Thu Oct 06, 2016 5:57 pm

I am intrigued by LSFS, but want more details on when to use each of the 3 file options you offer, LSFS, LSFS w/Dedupe, and FLAT. I am guessing (but I couldn't find documentation) that LSFS w/Dedup shouldn't be used for Boot OS VM Volumes? (this is just based of MS best practices for HyperV). So is LSFS without Dedup OK for boot VM volumes or is Starwind resilient enough you can use Dedup on Boot OS Volumes?

I will have 2 arrays now on DL380's, 1 is 2.5 10K SAS in Raid 10, that I plan to use for boot OS volumes. 1 6x SATA Raid 6 that I plan to use for data (obvious LSFS w/Dedup would excel here). I can add a 3rd array in the future possibly using 4-6x 1tb 2.5 WD Reds in Raid 10.

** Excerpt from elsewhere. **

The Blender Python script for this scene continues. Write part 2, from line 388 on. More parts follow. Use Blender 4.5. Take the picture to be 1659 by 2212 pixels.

What is a good allocation file types on hardware for different functions? Would LSFS (no dedupe) be good for boot volumes (even with its possible slower read performance)?
And I assume that either is not ideal for cold Archival data, so I plan to store that outside of Starwind (probably replicated with DFS on to the other server).
Michael (staff)
Staff
Posts: 317
Joined: Thu Jul 21, 2016 10:16 am

Mon Oct 10, 2016 4:12 pm

Hello Van Rue,
In order to provide you with the precise answer, it would be great to know the future Production workload in IOPS.
According to LSFS device technical description (https://knowledgebase.starwindsoftware. ... scription/), the total overprovisioning of LSFS devices could be up to 200% and it needs 4.6 GB of RAM per 1 TB initial LSFS size. The Flat device takes exactly the same space you see in StarWind Management Console and does not need additional compute resources.
It is up to the future Production requirements but in most cases Flat devices with big RAM cache covers a lot of configurations, thus I assume it will work for you as well.